All pigments were applied without any kind of white glue or acrylic medium: I used MIG and Sennelier pigments fixed first with a hand spray of Tamiya X-20 (or ISP – same difference) followed by a misting of pigments mixed with Gamsol Oderless Mineral Spirits from the airbrush to fix it. Again, I wanted a good dose of dry mud and clumped dirt but not wet mud. I commit sins with dust. I know many wise heads (like Jimenez, Wilder and Rinaldi) like to use a light dusting of Tamiya acrylics to emulate dust. I beg to differ. My pigments are so fine that when slowly dusted on with an airbrush they look like dust. Clean it up – it is dust. I did end up with one problem that I'm not sure how best to handle. The horizontal surfaces would get the most sun and hence the most fading during the modulation stage. (You can still tell that the top of the turret is lighter than the sides.) However, it is those surfaces that would get the most dust and dirt. The vertical surfaces are shaded more darkly, but that's where you see the streaking.
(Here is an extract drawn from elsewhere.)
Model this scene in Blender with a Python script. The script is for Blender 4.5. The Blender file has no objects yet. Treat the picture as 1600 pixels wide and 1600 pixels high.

Rinaldi talks about this dynamic and argues that good weathering will darken a model sometimes substantially. Perhaps I should have adjusted the base coats more for scale and lightened the whole kit from the start. I could have also either kept more dirt and dust off the horizontal surfaces or kept streaking and splatter off the sides. That would have led to more visual contrast. Indeed, I frequently seal an AFV model with a satin/flat finish over a very matte hull. But I'm not sure it would have reflected what a vehicle looked like during the summer of 1943 because lot of dust is going to cut reflection. So I'm not there yet. And if anyone has any good ideas, I'd be glad to hear them. That said, it was my first Tiger, it was a very challenging build and great fun. I don't think I'm going to throw it away tomorrow.